To get the ball rolling, here are three different examples of what I have in mind. Firstly: sometime early in 2002, I was out for my nightly walk, listening to the soundtrack to Mulholland Dr. (For the uninitiated, Mulholland Dr. is about two women, one a blond hopeful looking to make a go of it in Hollywood, played by Naomi “I don’t care how many times you’ve seen King Kong; I’ve loved her since Tank Girl” Watts, the other a mysterious brunette who has lost her memory, played by Laura Elena “Also quite fetching; I’m just not obsessed with her” Harring.) I stopped at a deli to buy a beer, and as I was paying, two girls entered. They walked up to me and began asking about a 24-hour diner, one they claimed was supposed to be somewhere on the outskirts of Central Park. There was nothing remotely like that anywhere near where we were, but I turned to give them the best advice that I could. I had faintly noticed as they entered that one was blonde and the other brunette, but now I saw their faces, and goddamned if the blond one didn’t look a hell of a lot like Watts; not exactly, but close enough that they could easily have been sisters. Thankfully the brunette didn’t particularly look like Harring, because that might have sent me crawling into the salad bar.
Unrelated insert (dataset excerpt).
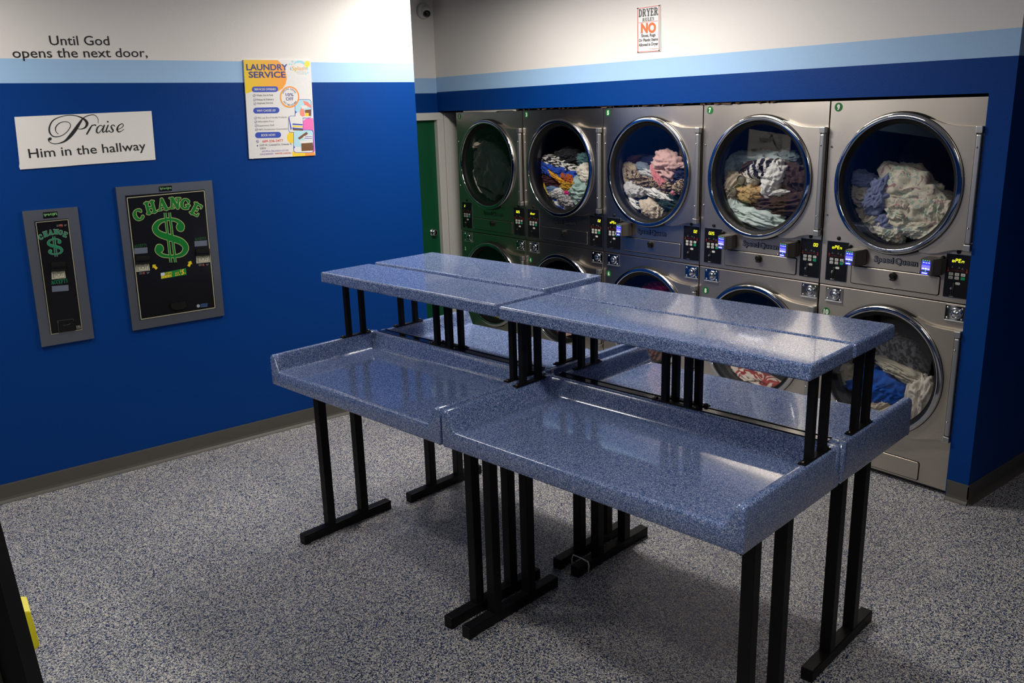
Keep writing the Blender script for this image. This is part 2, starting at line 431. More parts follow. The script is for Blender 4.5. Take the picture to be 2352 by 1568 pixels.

Was this an example of my mind making more out of the situation than actually warranted? Entirely possible. And by this time I can’t even conjure up the blond girl’s face to be sure just how great the resemblance was. All I have left is the memory of what I felt, and at that moment I felt that the girl standing in front of me looked remarkably like an actress from the film the soundtrack to which I was listening to at that time, which, coupled with the blonde/brunette dynamic of the situation, added up to a pleasant little moment of coincidence.

Another more bizarre and yet at the same time possibly more explainable example: one night I dreamed that I was with a group of people hiding under a porch-like structure while hostile alien beings zoomed about outside. At one point, I shot out my hand and began ‘karate chopping’ these beings, which were whitish and cylindrical in shape. As my hand passed through them, they shattered, much like a stack of china plates.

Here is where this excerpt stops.